Lookout Masuku remembered

Local
Zipra War Veterans Association spokesperson, Buster Magwizi, said Masuku was a political prisoner.

ZIMBABWE People’s Revolutionary Army (Zipra) ex-combatants yesterday held a memorial service in remembrance of their commander Lookout Masuku who died in 1986 shortly after his release from prison.

Masuku died on April 5, 1986, following his wrongful arrest and conviction by late former Prime Minister Robert Mugabe.

He had been detained for four years together with 86 other Zipra officials although the courts had cleared them of charges of planning a coup détat against Mugabe’s administration.

Mugabe accused the then late Joshua Nkomo’s PF Zapu of plotting to unseat his Zanu PF government and launched a witch-hunt named Gukurahundi which claimed over 20 000 civilian lives in Matabeleland and Midlands provinces.

Zipra War Veterans Association spokesperson, Buster Magwizi, said Masuku was a political prisoner.

“Little things can be forgotten but not the betrayal that Masuku suffered under the Zanu PF government,” Magwizi said.

“Masuku died as a political prisoner because those who had taken over power through some means feared that they could not rule when Masuku and the late former intelligence supremo Dumiso Dabengwa were free.

“We have learnt that a country can be independent but with no freedom.”

In 1982, Masuku together with Dabengwa and others were arrested for allegedly planning a coup détat against Mugabe.

In 1983, the Supreme Court found Masuku and Dabengwa not guilty of the charges.

However, the police refused to release the duo and invoked emergency regulations, holding them for four years.

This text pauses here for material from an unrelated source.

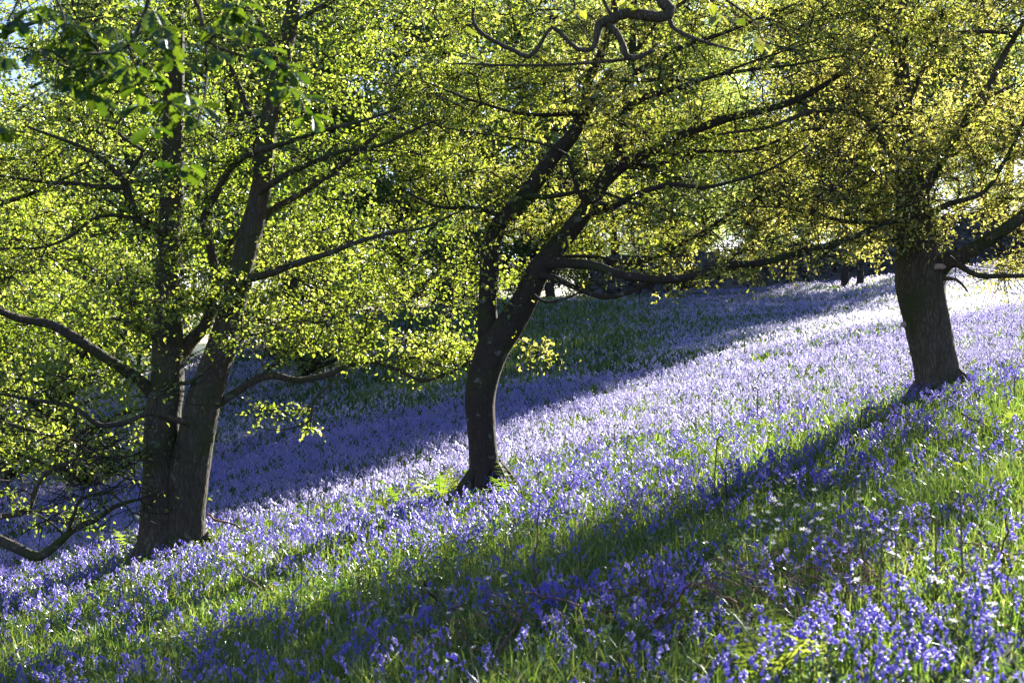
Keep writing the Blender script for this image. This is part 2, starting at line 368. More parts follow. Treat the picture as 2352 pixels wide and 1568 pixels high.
class Tree:
    def __init__(s, name, label, cat, base, bark, leafm, tmpl, group=None, seed=0):
        s.root = empty(name, tuple(base)); s.base = np.array(base, float)
        tag(s.root, label, cat, group)
        s.bark, s.leafm, s.tmpl = bark, leafm, tmpl
        s.nodes = []; s.nrad = []; s.ndir = []
        s.rng = np.random.default_rng(seed)
        s.tw = Geo(); s.leaf_pos = []; s.leaf_dir = []
        s.seed = seed
    def _store(s, pts, rad):
        s.nodes.append(pts); s.nrad.append(rad); s.ndir.append(unit(np.gradient(pts, axis=0)))
    def limb(s, pxs, name="branch", sides=8, rough=0.10, wig=0.0, world=False, step=0.08, ridges=0.0, flare=None, dj=0.0, bark=None):
        """pxs: rows (X, Y, width, D)"""
        rows = []
        ph = s.rng.uniform(0, 6)
        for i, (X, Y, wd, D) in enumerate(pxs):
            D = D+dj*math.sin(i*1.3+ph)*min(1, i*.5)
            p = P(X, Y, D); rows.append([*p, wd/2*D/F])
        sp = spline(rows, step); pts, rad = sp[:, :3].copy(), np.maximum(sp[:, 3], .002)
        if wig > 0:
            for i in range(1, len(pts)):
                q = Vector(pts[i]*2.2)
                pts[i] += wig*np.array(mnoise.noise_vector(q))*min(1, i/4)
        if flare is not None:
            zz = pts[:, 2]-pts[0, 2]
            rad = rad*(1+flare*np.exp(-np.maximum(zz, 0)/0.16))
        V, Q, T = tube(pts, rad, sides, rough, s.seed*3.1+len(s.nodes), ridges=ridges)
        o = mk(name, V-s.base, [Q, T], bark or s.bark, s.root)
        s._store(pts, rad)
        return o, pts, rad
    def grow(s, T, up=0.1, sides=4, spray=5, lpt=9, sl=(0.12, 0.30), rs=1.45, flat=0.35, bias=None):
        """targets T (n,3): each is joined to the nearest wood; sprays of leaves at its end"""
        rng = s.rng
        N = np.concatenate(s.nodes); Rr = np.concatenate(s.nrad); Dd = np.concatenate(s.ndir)
        k0 = len(N); cap = k0+len(T)*14+10
        NN = np.empty((cap, 3)); NN[:k0] = N; RR = np.empty(cap); RR[:k0] = Rr; DD = np.empty((cap, 3)); DD[:k0] = Dd; n = k0
        d0 = np.array([np.min(np.sum((N-t)**2, 1)) for t in T]); T = T[np.argsort(d0)]
        SA, SB, SR0, SR1 = [], [], [], []
        for t in T:
            d = np.sqrt(np.sum((NN[:n]-t)**2, 1)); 
            vec = unit(t-NN[:n]); pen = 0.35*(1-np.sum(vec*DD[:n], 1))
            j = int(np.argmin(d*(1+pen)))
            L = d[j]
            if L < 0.06: continue
            m = int(min(10, max(2, L/0.16)))
            A = NN[j]; dirn = unit(DD[j]*0.8+unit(t-A)*0.9)
            c1 = A+dirn*L*0.4; c2 = t-unit(t-c1)*L*0.3+np.array([0, 0, up*L])
            u = np.linspace(0, 1, m+1)[1:, None]
            pts = (1-u)**3*A+3*(1-u)**2*u*c1+3*(1-u)*u*u*c2+u**3*t
            pts[:-1] += rng.normal(0, 0.018*min(L, 1.2)+.004, (m-1 if m > 1 else 0, 3))
            r0 = min(RR[j]*0.75, (0.0035+0.0075*min(L, 2.0))*rs); r1 = 0.0028*rs
            rad = r0+(r1-r0)*u[:, 0]**0.8
            full = np.vstack([A, pts]); fr = np.concatenate([[r0], rad])
            SA.append(full[:-1]); SB.append(full[1:]); SR0.append(fr[:-1]); SR1.append(fr[1:])
            NN[n:n+m] = pts; RR[n:n+m] = rad; DD[n:n+m] = unit(pts-full[:-1]); n += m
            # spray
            e = DD[n-1]
            K = spray
            st = full[np.clip(rng.integers(max(0, m-3), m+1, K), 0, m)]
            dv = e*0.7+rng.normal(0, 0.75, (K, 3)); dv[:, 2] *= flat*1.6; dv = unit(dv)
            ln = rng.uniform(*sl, K)
            mid = st+dv*ln[:, None]*.5+rng.normal(0, .012, (K, 3)); dv2 = unit(dv+rng.normal(0, .25, (K, 3))); en = mid+dv2*ln[:, None]*.55
            SA += [st, mid]; SB += [mid, en]; SR0 += [np.full(K, .0028*rs), np.full(K, .0022*rs)]; SR1 += [np.full(K, .0022*rs), np.full(K, .0014*rs)]
            f = rng.uniform(0.15, 1.05, (K, lpt, 1))
            lp = np.where(f < .5, st[:, None]+(mid-st)[:, None]*f*2, mid[:, None]+(en-mid)[:, None]*(f*2-1))
            ld = dv[:, None]*0.6+rng.normal(0, .7, (K, lpt, 3))
            s.leaf_pos.append(lp.reshape(-1, 3)); s.leaf_dir.append(ld.reshape(-1, 3))
        V, Q = stick_tubes(np.concatenate(SA), np.concatenate(SB), np.concatenate(SR0), np.concatenate(SR1), 4)
        s.tw.add(V, Q)
        s.nodes.append(NN[k0:n]); s.nrad.append(RR[k0:n]); s.ndir.append(DD[k0:n])
    def finish(s, lsize=(0.035, 0.055), nbias=0.6, jit=0.03, tint=(0, 1)):
        rng = s.rng
        p = np.concatenate(s.leaf_pos); d = np.concatenate(s.leaf_dir)
        n = len(p); p = p+rng.normal(0, jit, (n, 3))
        nrm = rng.normal(0, 1, (n, 3)); nrm[:, 2] = np.abs(nrm[:, 2])+nbias
        Rm = frames(d, nrm)
        sc = rng.uniform(*lsize, n)
        V, T, Q = stamp(s.tmpl, p, Rm, sc, .5)
        k = len(s.tmpl[0])
        cl = vnoise2(p[:, 0]*1.3+40, p[:, 2]*1.3+40, s.seed+2)*.25
        tn = np.clip(rng.beta(1.8, 1.8, n)*(tint[1]-tint[0])+tint[0]+cl, 0, 1)
        TV, TQ = s.tw.arr()
        allV = np.vstack([V, TV])-s.base
        at = np.concatenate([np.repeat(tn, k), np.zeros(len(TV))])
        Fs = [T, TQ+len(V)]; mi = [0, 1]
        if len(Q): Fs.append(Q); mi.append(0)
        mk("crown", allV, Fs, [s.leafm, M_TWIG], s.root, midx=mi, smooth=False, attrs={"tint": at})
        print(s.root.name, "leaves", n)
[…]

On March 11, 1986, the government released Masuku and Vote Muza, a Zapu  official, due to poor health.

Masuku was buried at Lady Stanley Cemetery on April 12, 1986.

In a speech on Masuku’s funeral, Nkomo said: “After all his sacrifices, Lookout died a pauper in our own hands, we cannot blame colonialism and imperialism for this tragedy. . . he is not being buried at the Heroes’ Acre. But they can’t take away his status as a hero. You don’t give a man the status of a hero. All you can do is recognise it. It is his.

“Yes, he can be forgotten temporarily by the State. But the young people who do research will one day unveil what Lookout did.”

On November 18, 2017, President Emmerson Mnangagwa renamed Llewellin Barracks, situated on the outskirts of Bulawayo, after Masuku.